One of the glittering gems mined from the book is the idea of "comprehension without competence". An inversion of the idea of doing-through-knowing, top-down design of the kind a computer programmer might be familiar with, it emerges gradually with no plan. It is generally unfocused, yet paradoxically expert, seemingly, at the narrow needs of survival.
It has been argued that GOFAI (Good Old Fashioned Artifical Intelligence), when applied to sophisticated computer programs or robots, is not a reflection of the entity's intelligence or understanding, rather it is a reflection of the programmer's. The logic is applicable in the other direction: microbes and plants and insects do not reflect their own hard-won intelligence and application of it, they are designed to perform smart behaviors at the right time. The design may be elegant and sophisticated, but the designer (the ecosphere of entropy-warped matter that bore their iterated-upon generations) is no more intelligent than they.
According to Dennett, the rationale and reasons for behavior are no less true for the lack of intelligence; the how and the why are not necessarily dependent on top-down design: there is no need for a predictor of need or an imparter of reason. The Opposum really does play dead because it will indeed be left alone by predators who prefer their meat fresh. The bird weaves its nest just so to reap the benefits for brooding and hatching eggs. The antelope stots to actively signal their fitness to the persuer: "Don't chase me, I am sleek and fast. Find an easier meal." These remain the explanations of these phenomena even if the participants and exhibitors, if miraculously given the power of speech, couldn't tell you. We paint giant murals of material reason with the most simplistic of brushes: comprehension.

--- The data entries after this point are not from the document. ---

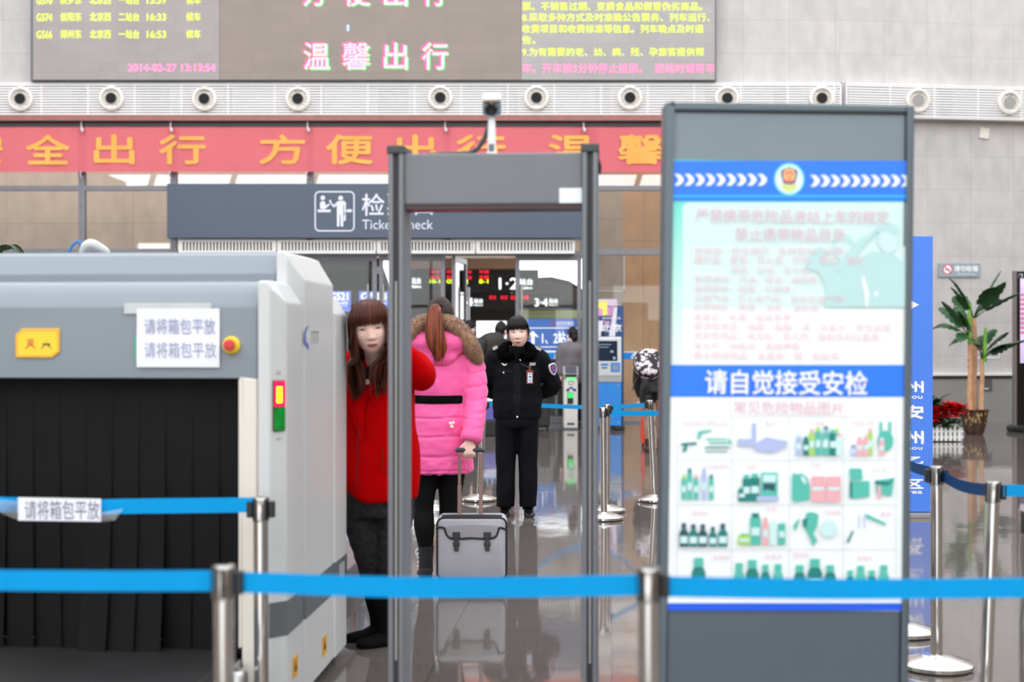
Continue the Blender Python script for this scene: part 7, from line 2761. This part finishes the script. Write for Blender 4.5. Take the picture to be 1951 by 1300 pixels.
L.box(MB(), 1146, 1157, 700, 702, -.016, -.01).obj('card_slot', M_BLACKP, t, smooth=False)
L.box(MB(), 1163.5, 1181, 691, 709, -.018, -.01).obj('tray_frame', MATS['kiosk_blue'], t, smooth=False, bevel=.004)
L.box(MB(), 1166.5, 1178, 694.5, 706, -.021, -.012).obj('tray', mat('tray_grey', (138, 146, 154), .4), t, smooth=False)
L.box(MB(), 1118.5, 1184, 717, 728, -.010, .02).obj('grey_band', mat('mid_grey_band', (162, 166, 168), .4), t, smooth=False)
L.box(MB(), 1118.5, 1184, 728, 812, .0, .45).obj('lower_cabinet', MATS['kiosk_blue'], t, smooth=False, bevel=.008)
bt = MB()
for bx_, by_ in ((1178, 734), (1178, 806)):
    bt.ell((L.x(bx_), -.001, L.z(by_)), (.012, .006, .012), 10, 6)
bt.obj('screws', M_STEEL, t)
ft = MB()
ft.bx(L.x(1120), L.x(1182), .03, .42, 0.0, L.z(812))
ft.bx(L.x(1172), L.x(1190), -.04, .2, 0.005, .07)
ft.obj('feet', M_BLACKP, t, smooth=False, bevel=.01)

t = standing('poster_board', 'blue destination poster board with white characters above the kiosk', 'poster', 1160, 23.3)
L = Loc(t)
L.box(MB(), 1120, 1188.5, 583, 812, 0, .08).obj('board', mat('deep_navy_print', (40, 76, 128), .4, var=.05), t, smooth=False)
pa = MB()
L.poly(pa, [(1126, 575), (1157, 573), (1157, 601), (1126, 603)], -.012)
pa.obj('yellow_picture', mat('yellow_picture', (250, 226, 110), .5, var=.15, scale=2), t, smooth=False)
pa = MB()
L.poly(pa, [(1126, 583), (1148, 590), (1148, 602), (1126, 603)], -.014)
L.poly(pa, [(1157, 585), (1170, 583), (1166, 602), (1157, 602)], -.012)
L.poly(pa, [(1152, 612), (1162, 612), (1160, 624), (1152, 620)], -.012)
pa.obj('pink_picture', mat('pink_picture', (206, 150, 190), .5, var=.2, scale=4), t, smooth=False)
pa = MB()
L.poly(pa, [(1126, 612), (1152, 611), (1150, 641), (1126, 641)], -.010)
L.poly(pa, [(1162, 628), (1170, 585), (1176, 585), (1172, 641), (1160, 641)], -.009)
pa.obj('pale_picture', mat('pale_picture', (226, 222, 236), .5, var=.1, scale=3), t, smooth=False)
pa = MB()
L.poly(pa, [(1145, 632), (1152, 630), (1152, 641), (1145, 641)], -.016)
L.poly(pa, [(1149, 612), (1151.5, 612), (1151.5, 634), (1149, 634)], -.016)
pa.obj('dark_tower', mat('tower_black', (34, 32, 40), .5), t, smooth=False)
pa = MB()
L.text(pa, '郑州铁路局', 1147, 1182, 604, 609, -.018, .0)
L.text(pa, '北', 1146, 1163, 619, 632, -.018, .03)
L.text(pa, '京', 1168, 1184, 618, 632, -.018, .03)
pa.obj('lettering', M_WHITE, t, smooth=False)
L.box(MB(), 1134, 1176, 570, 583, .0, .02).obj('top_card', mat('pale_violet_card', (216, 196, 216), .5, var=.1), t, smooth=False)

M_LITW = mat('glowing_white_print', (246, 248, 252), .5, emit=.5, var=.01)  # glow added to keep board lettering bright behind the glass
# ---- platform direction board behind the right door leaf
t = standing('platform_board', 'blue platform board reading 1, 2 with white arrow behind the right door', 'sign', 1052, 25.0)
L = Loc(t)
L.box(MB(), 1000, 1104, 608, 676, 0, .1).obj('panel', mat('platform_blue', (62, 100, 176), .35, var=.04, emit=.5), t, smooth=False)  # panel glow added because little light reaches behind the door
L.box(MB(), 1002, 1103, 676, 800, .01, .09).obj('stand', mat('charcoal_stand', (66, 64, 64), .5), t, smooth=False)
MB().bx(L.x(1000), L.x(1105), -.1, .2, 0, .03).obj('base', M_STRIPE, t, smooth=False)
w_ = MB()
for y0 in (624.5, 660.5, 668.5):
    L.box(w_, 1000, 1104, y0, y0 + 1.6, -.003, 0)
L.text(w_, '1、2站', 1033, 1078, 632, 656, -.004, .02)
L.text(w_, '台', 1080, 1094, 632, 656, -.004, .02)
L.poly(w_, [(1015, 630), (1027, 643), (1021, 642), (1018.5, 638), (1018.5, 656), (1012, 656), (1012, 638), (1005, 643)], -.004)
L.text(w_, '郑州铁路局', 1060, 1093, 613, 619, -.004, .0)
L.text(w_, 'ZHENGZHOU RAILWAY', 1060, 1093, 620, 622, -.004, .0)
w_.obj('lettering', M_LITW, t, smooth=False)
rl_ = MB()
outline(rl_, ring_poly(L.x(1053), L.z(617), .038, .042, 20), .02, -.004)
rl_.obj('red_emblem', mat('emblem_red', (220, 96, 110), .5), t, smooth=False)

# ---- hanging LED signs over the platform access
def hung(label, px, d, zt_):
    p_ = P(px, 0, d)
    return thing('led_sign', label, 'LED sign', (p_.x, d, 0), 0, None)


M_SIGNB = mat('sign_black', (16, 15, 17), .35)
M_LR = mat('led_red', (255, 34, 60), .5, emit=.9, var=.02)
M_LY = mat('led_lime', (220, 255, 30), .5, emit=1.4, var=.02)
M_LW = mat('led_white', (246, 250, 255), .5, emit=1.2, var=.01)


def led_sign(label, d, x0, x1, y0, y1, whites, reds=(), yellows=(), rods=()):
    t_ = hung(label, (x0 + x1) / 2, d, 0)
    t_.location.z = P(0, y0, d).z
    L_ = Loc(t_)
    L_.box(MB(), x0, x1, y0, y1, 0, .25).obj('case', M_SIGNB, t_, smooth=False, bevel=.01)
    for nm, m, items in (('white_lettering', M_LW, whites), ('red_lettering', M_LR, reds), ('yellow_lettering', M_LY, yellows)):
        if items:
            w2 = MB()
            for s_, a, b, c, e in items:
                L_.text(w2, s_, a, b, c, e, -.004, .012)
            w2.obj(nm, m, t_, smooth=False)
    rr = MB()
    for px in rods:
        rr.cyl((L_.x(px), .12, 0), (L_.x(px), .12, P(0, 512, 28.9).z - t_.location.z), .02, n=10)
    rr.obj('hanging_rods', M_FRAME, t_)
    return t_


led_sign('black LED sign reading 1-2 platform with red and yellow rows over the doorway', 29.0, 752, 1026, 514, 556,
         [('站台', 784, 802, 529, 541), ('Platform', 784, 802, 543, 549), ('1·2', 951, 987, 530, 551), ('站台', 990, 1015, 531, 543), ('Platform', 992, 1014, 546, 551)],  # leftmost lettering paints in another sign's reflection on the door glass
         [('车次', 820, 838, 525, 533), ('到站', 851, 868, 525, 533), ('站台', 881, 899, 525, 533), ('车厢', 913, 931, 525, 533), ('车次', 820, 838, 515, 521), ('到站', 851, 868, 515, 521), ('站台', 881, 899, 515, 521), ('车厢', 913, 931, 515, 521)],
         [('10-1', 819, 838, 533, 540), ('G514', 851, 873, 533, 540), ('2', 887, 892, 533, 540), ('8-1', 913, 930, 533, 540)], rods=(780, 975))
led_sign('black LED sign reading 3-4 platform, lower and farther than the 1-2 sign', 31.0, 862, 1070, 561, 590,
         [('3·4', 870, 901, 568, 583), ('站台', 903, 920, 569, 578), ('Platform', 903, 920, 580, 583), ('3·4', 1019, 1043, 569, 584), ('站台', 1046, 1063, 569, 578), ('Platform', 1046, 1063, 580, 583)],
         [('车次', 932, 945, 563, 571), ('车次', 954, 967, 563, 571), ('站台', 973, 986, 563, 571), ('车厢', 995, 1007, 563, 571)], (), rods=(880, 975))
# bright lightbox in the doorway
t = standing('lightbox', 'bright white lightbox poster stand in the open doorway behind the guard', 'lightbox', 936, 27.0)
L = Loc(t)
L.box(MB(), 904, 969, 609, 780, 0, .15).obj('cabinet', mat('black_cabinet', (26, 25, 30), .5), t, smooth=False)
L.box(MB(), 908, 965, 612, 662, -.005, .01).obj('lit_face', mat('lit_white_face', (240, 248, 255), .4, emit=1.0, var=.01), t, smooth=False)
MB().bx(L.x(900), L.x(972), -.1, .3, 0, .06).obj('base', M_STRIPE, t, smooth=False)
# train number boards left of the red coat
for lb, x0, x1, txt, zz in (('blue train number board reading G514 above the red coat person', 684, 742, 'G514', 24.9), ('blue train number board ending in 21 beside the scanner top', 628, 668, 'G521', 24.9)):
    t = standing('train_number_board', lb, 'sign', (x0 + x1) / 2, 24.9)
    L = Loc(t)
    L.box(MB(), x0, x1, 555, 594, 0, .05).obj('panel', mat('train_board_blue', (104, 130, 220), .35, var=.04, emit=.5), t, smooth=False)  # panel glow added so the board is not washed out
    w_ = MB()
    L.text(w_, txt, x0 + (4 if txt == 'G514' else 1), x1 - 5, 558, 572, -.003, .05)
    L.text(w_, '开往北京西', x0 + 6, x1 - 6, 575, 581, -.003, .02)
    L.box(w_, x0 + 5, x1 - 6, 583, 584.2, -.003, -.001)
    w_.obj('lettering', M_LITW, t, smooth=False)
    p_ = MB()
    p_.cyl((L.x((x0 + x1) / 2), .03, .02), (L.x((x0 + x1) / 2), .03, L.z(590)), .022, n=12)
    p_.lathe([(0, 0), (.2, 0), (.2, .02), (0, .025)], c=(L.x((x0 + x1) / 2), .03, 0), n=24)
    p_.obj('post', M_STEEL, t)
# palm whose tips show over the scanner
t = thing('potted_palm', 'palm whose frond tips show above the left end of the scanner', 'potted plant', (P(-30, 0, 13).x, 13, 0))
MB().lathe([(0, 0), (.2, 0), (.28, .45), (.3, .5), (.27, .5), (.25, .44), (0, .44)], n=32).obj('pot', MATS['brown_glaze'], t)
MB().tube([(0, 0, .42), (.02, 0, 1.2), (0, 0, 2.05)], [.07, .06, .05], n=14).obj('stem', M_STEM, t)
for k in range(9):
    a = 2 * pi * k / 9 + .2
    R_ = .38 + .06 * (k % 3)
    tip = Vector((R_ * cos(a), R_ * sin(a), 2.16 + .04 * (k % 2)))
    palm_leaf((0, 0, 2.0), tip, .05, .22, M_LEAF, .3).obj('leaf', M_LEAF, t)
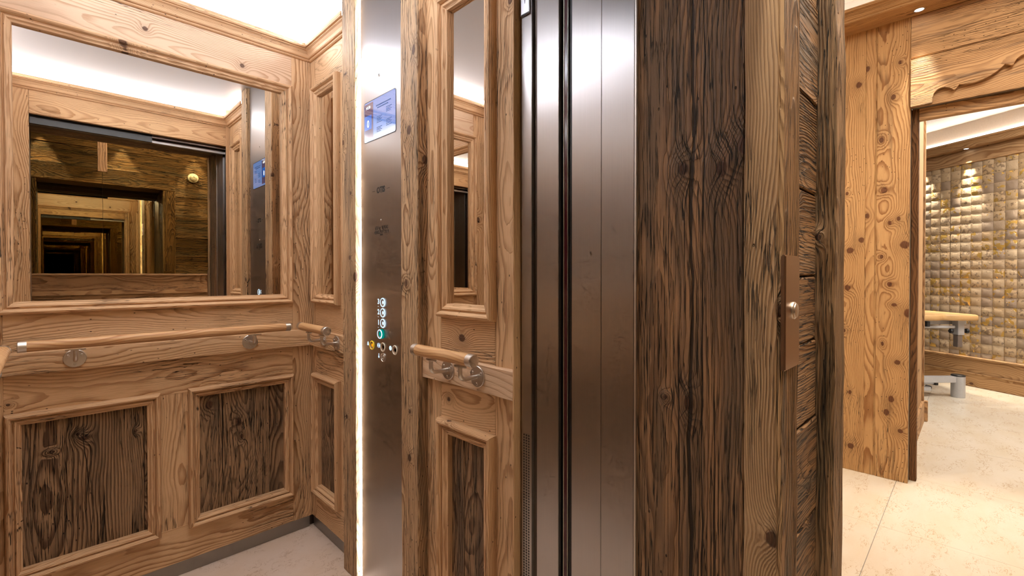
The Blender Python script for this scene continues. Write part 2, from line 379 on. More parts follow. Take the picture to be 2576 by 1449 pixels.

Even we, us frontal-lobe-toting, intelligence-gifted humans, suffer from a lack of comprehension. A child gradually drifts through their formative years; it's all "doing" without much "knowing". We are ignorant of the rules of our native tongue's grammar while simultaneously quite capable of breaching that veil of ignorance and learning it, or another spoken language's. The light of comprehension eventually shines brighter and brighter, until reflection of knowledge and acquisition of concept emerges with form and grounding. Yet even then, we only grasp and have access to the shallows; we are still only complex cellular automata. The capacity for a shining light of comprehension does not require the embracement of it at all times; we benefit from not needing to know everything to function. We go from "hard-wired" to "higher-order" at some stage in our development and at various points in our endeavors, just as across species this sort of thing seems to emerge. The capacity to abstractly apply our lessons to new scenarios, new materials and new topics is uniquely human. We have set the pinaccle at our scale.